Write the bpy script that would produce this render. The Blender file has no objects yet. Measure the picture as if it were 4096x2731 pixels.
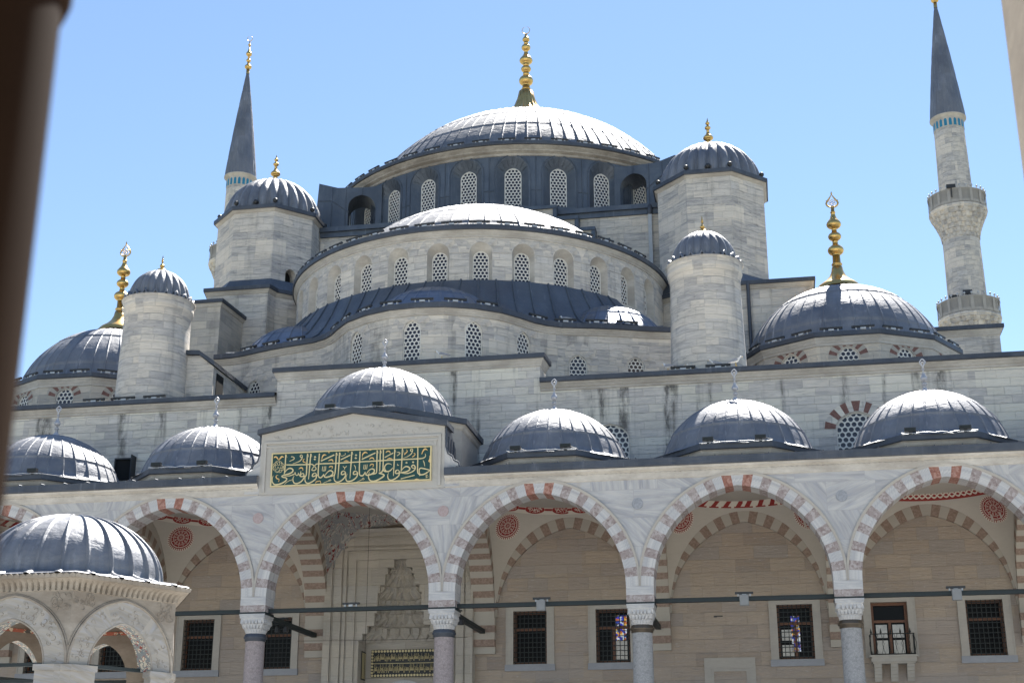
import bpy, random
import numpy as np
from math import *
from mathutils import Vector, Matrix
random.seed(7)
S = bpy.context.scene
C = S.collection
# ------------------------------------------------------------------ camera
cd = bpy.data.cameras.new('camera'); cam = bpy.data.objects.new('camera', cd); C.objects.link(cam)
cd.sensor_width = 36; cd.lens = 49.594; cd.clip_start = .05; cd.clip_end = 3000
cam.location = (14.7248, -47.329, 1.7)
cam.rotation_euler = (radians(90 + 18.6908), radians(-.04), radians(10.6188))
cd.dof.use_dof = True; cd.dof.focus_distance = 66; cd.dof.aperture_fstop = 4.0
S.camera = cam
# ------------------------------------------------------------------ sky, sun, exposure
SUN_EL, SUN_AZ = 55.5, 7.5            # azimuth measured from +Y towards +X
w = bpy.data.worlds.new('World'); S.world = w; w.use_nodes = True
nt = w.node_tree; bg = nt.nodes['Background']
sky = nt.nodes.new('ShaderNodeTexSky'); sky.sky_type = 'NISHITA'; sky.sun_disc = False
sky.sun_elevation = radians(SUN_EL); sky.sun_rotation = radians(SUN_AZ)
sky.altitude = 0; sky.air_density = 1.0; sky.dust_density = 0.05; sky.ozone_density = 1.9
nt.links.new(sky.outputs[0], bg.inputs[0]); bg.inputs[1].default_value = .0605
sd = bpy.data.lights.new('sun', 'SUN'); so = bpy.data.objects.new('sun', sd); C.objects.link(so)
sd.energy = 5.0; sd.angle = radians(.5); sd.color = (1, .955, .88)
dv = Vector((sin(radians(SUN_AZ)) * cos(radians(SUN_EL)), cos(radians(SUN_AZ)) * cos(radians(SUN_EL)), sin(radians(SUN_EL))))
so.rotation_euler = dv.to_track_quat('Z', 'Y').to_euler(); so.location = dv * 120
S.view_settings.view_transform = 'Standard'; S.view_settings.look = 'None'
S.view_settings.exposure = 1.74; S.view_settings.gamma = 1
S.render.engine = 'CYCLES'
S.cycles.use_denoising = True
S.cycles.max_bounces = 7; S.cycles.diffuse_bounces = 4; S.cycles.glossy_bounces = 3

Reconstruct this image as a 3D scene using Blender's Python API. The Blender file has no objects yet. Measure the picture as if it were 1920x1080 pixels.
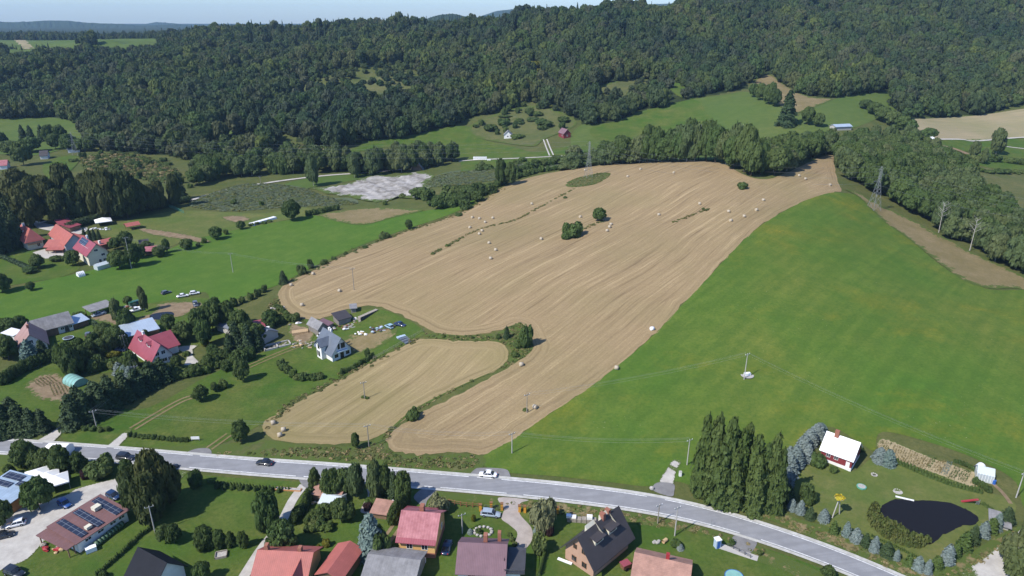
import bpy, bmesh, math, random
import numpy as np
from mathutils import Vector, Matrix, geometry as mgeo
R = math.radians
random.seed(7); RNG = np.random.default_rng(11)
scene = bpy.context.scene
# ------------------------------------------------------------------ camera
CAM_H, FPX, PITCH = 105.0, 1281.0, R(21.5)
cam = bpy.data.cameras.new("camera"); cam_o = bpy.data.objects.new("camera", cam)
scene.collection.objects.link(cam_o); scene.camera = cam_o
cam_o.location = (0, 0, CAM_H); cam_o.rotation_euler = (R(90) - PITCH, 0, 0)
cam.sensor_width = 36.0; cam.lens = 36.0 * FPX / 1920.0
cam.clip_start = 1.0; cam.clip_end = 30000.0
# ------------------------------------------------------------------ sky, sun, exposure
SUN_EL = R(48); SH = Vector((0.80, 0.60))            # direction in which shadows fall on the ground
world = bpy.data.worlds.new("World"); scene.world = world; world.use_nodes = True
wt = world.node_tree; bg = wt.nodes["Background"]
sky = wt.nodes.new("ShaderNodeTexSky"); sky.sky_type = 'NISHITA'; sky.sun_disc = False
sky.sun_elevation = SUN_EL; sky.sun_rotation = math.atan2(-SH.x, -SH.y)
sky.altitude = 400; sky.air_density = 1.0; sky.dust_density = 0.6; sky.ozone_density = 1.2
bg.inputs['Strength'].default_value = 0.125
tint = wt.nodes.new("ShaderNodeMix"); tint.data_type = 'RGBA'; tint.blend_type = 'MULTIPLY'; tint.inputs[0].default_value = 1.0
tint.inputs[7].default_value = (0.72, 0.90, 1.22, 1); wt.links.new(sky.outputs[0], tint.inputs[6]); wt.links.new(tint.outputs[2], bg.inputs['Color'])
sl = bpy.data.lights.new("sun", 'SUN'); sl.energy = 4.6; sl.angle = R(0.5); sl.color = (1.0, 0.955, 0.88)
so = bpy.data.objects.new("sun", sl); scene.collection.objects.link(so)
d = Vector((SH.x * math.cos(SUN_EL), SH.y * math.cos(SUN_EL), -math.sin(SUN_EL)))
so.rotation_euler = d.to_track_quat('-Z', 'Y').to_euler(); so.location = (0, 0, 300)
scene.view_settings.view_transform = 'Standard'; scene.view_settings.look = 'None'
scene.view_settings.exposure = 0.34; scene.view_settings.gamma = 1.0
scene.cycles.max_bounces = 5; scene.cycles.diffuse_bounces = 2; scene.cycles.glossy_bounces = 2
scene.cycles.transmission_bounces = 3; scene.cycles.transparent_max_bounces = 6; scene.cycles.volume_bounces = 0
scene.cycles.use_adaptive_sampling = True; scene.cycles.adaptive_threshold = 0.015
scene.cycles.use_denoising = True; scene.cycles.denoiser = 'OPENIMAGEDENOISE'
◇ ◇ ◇
Written exercise
Quote only what lies between the first line of the records and the line containing "S.cycles.max_bounces = 7;", please, including both lines and excluding images.

Response
Write the bpy script that would produce this render. The Blender file has no objects yet. Measure the picture as if it were 4096x2731 pixels.
import bpy, random
import numpy as np
from math import *
from mathutils import Vector, Matrix
random.seed(7)
S = bpy.context.scene
C = S.collection
# ------------------------------------------------------------------ camera
cd = bpy.data.cameras.new('camera'); cam = bpy.data.objects.new('camera', cd); C.objects.link(cam)
cd.sensor_width = 36; cd.lens = 49.594; cd.clip_start = .05; cd.clip_end = 3000
cam.location = (14.7248, -47.329, 1.7)
cam.rotation_euler = (radians(90 + 18.6908), radians(-.04), radians(10.6188))
cd.dof.use_dof = True; cd.dof.focus_distance = 66; cd.dof.aperture_fstop = 4.0
S.camera = cam
# ------------------------------------------------------------------ sky, sun, exposure
SUN_EL, SUN_AZ = 55.5, 7.5            # azimuth measured from +Y towards +X
w = bpy.data.worlds.new('World'); S.world = w; w.use_nodes = True
nt = w.node_tree; bg = nt.nodes['Background']
sky = nt.nodes.new('ShaderNodeTexSky'); sky.sky_type = 'NISHITA'; sky.sun_disc = False
sky.sun_elevation = radians(SUN_EL); sky.sun_rotation = radians(SUN_AZ)
sky.altitude = 0; sky.air_density = 1.0; sky.dust_density = 0.05; sky.ozone_density = 1.9
nt.links.new(sky.outputs[0], bg.inputs[0]); bg.inputs[1].default_value = .0605
sd = bpy.data.lights.new('sun', 'SUN'); so = bpy.data.objects.new('sun', sd); C.objects.link(so)
sd.energy = 5.0; sd.angle = radians(.5); sd.color = (1, .955, .88)
dv = Vector((sin(radians(SUN_AZ)) * cos(radians(SUN_EL)), cos(radians(SUN_AZ)) * cos(radians(SUN_EL)), sin(radians(SUN_EL))))
so.rotation_euler = dv.to_track_quat('Z', 'Y').to_euler(); so.location = dv * 120
S.view_settings.view_transform = 'Standard'; S.view_settings.look = 'None'
S.view_settings.exposure = 1.74; S.view_settings.gamma = 1
S.render.engine = 'CYCLES'
S.cycles.use_denoising = True
S.cycles.max_bounces = 7; S.cycles.diffuse_bounces = 4; S.cycles.glossy_bounces = 3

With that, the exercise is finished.